Tribology: The Science of Oil and Lubrication


Cool-X Nanoparticles act like mini ball bearings rolling the surface flat

Cool-X Nanoparticles act like mini ball bearings rolling the surface flat

The surface finish of metals has a direct correlation with friction. Smoother surfaces generate less friction. There are fewer points of contact (asperities) with less magnitude that require less force to overcome. Surface finish is normally measured by expressions like Ra, an integral of the area above or below the mean surface height divided by the surface area. Improvements in tolerances and surface finish are one of the main ways that engine fuel economy  has improved over the past thirty years.

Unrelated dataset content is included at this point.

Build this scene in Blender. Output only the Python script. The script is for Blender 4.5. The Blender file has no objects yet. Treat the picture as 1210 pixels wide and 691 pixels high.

Cool-X nanoparticles burnish metal surfaces. The photo shows two cam carriers that ran for a year for a race team in the SCCA. The cam on the left was burnished by Cool-X, the one on the right showed normal pitting, oxidation, and corrosion. The Cool-X nanoparticles burnished the cams. Burnishing – also called honing – is a process of flattening, where the surface is “pounded flat” without removing material. It is not an abrasive process. The Cool-X nanoparticles act like mini ball bearings, and when under pressure flatten the metal surfaces. Note that this is a gradual process – the Cool-X nanoparticles are dispersed in the oil in very small quantities (by weight) and while they have the surface area of 10 football fields, most of them are not in contact with the metal at any given point. In practice, we have found that burnishing may first be noticeable after 30 or 40 hours of use under load, but will continue for 30K – 40K miles of driving in a diesel engine.

The burnishing process has a second effect. It strain hardens the metal surfaces. Metals deform by fracturing along fault lines in their crystaline structure. When these fault lines are disturbed by burnishing, it prevents cracks from propagating, and makes the crystalline structure more stable. This is the same process used in cold welding fasteners, or by medieval swordsmiths repeatedly pounding their blades flat. The end result is that the surface of the metal becomes much harder, difficult to break, and thus resistant to wear. This is an excellent outcome for gears, pistons, and tappets subject to repeated stresses in a hot engine, as it prevents warping and parts from breaking.

There are several studies showing how nanodiamonds can be used to harden metals. Note that the carbon nanoparticles do not appear to lodge in the metal or create a layer on the surface, which is different from the results you get using carbon vapor deposition techniques. In some ways, this could be described as a poor man’s CVD coating – Cool-X is much less expensive, yet achieves similar results over time as the burnishing process unfolds.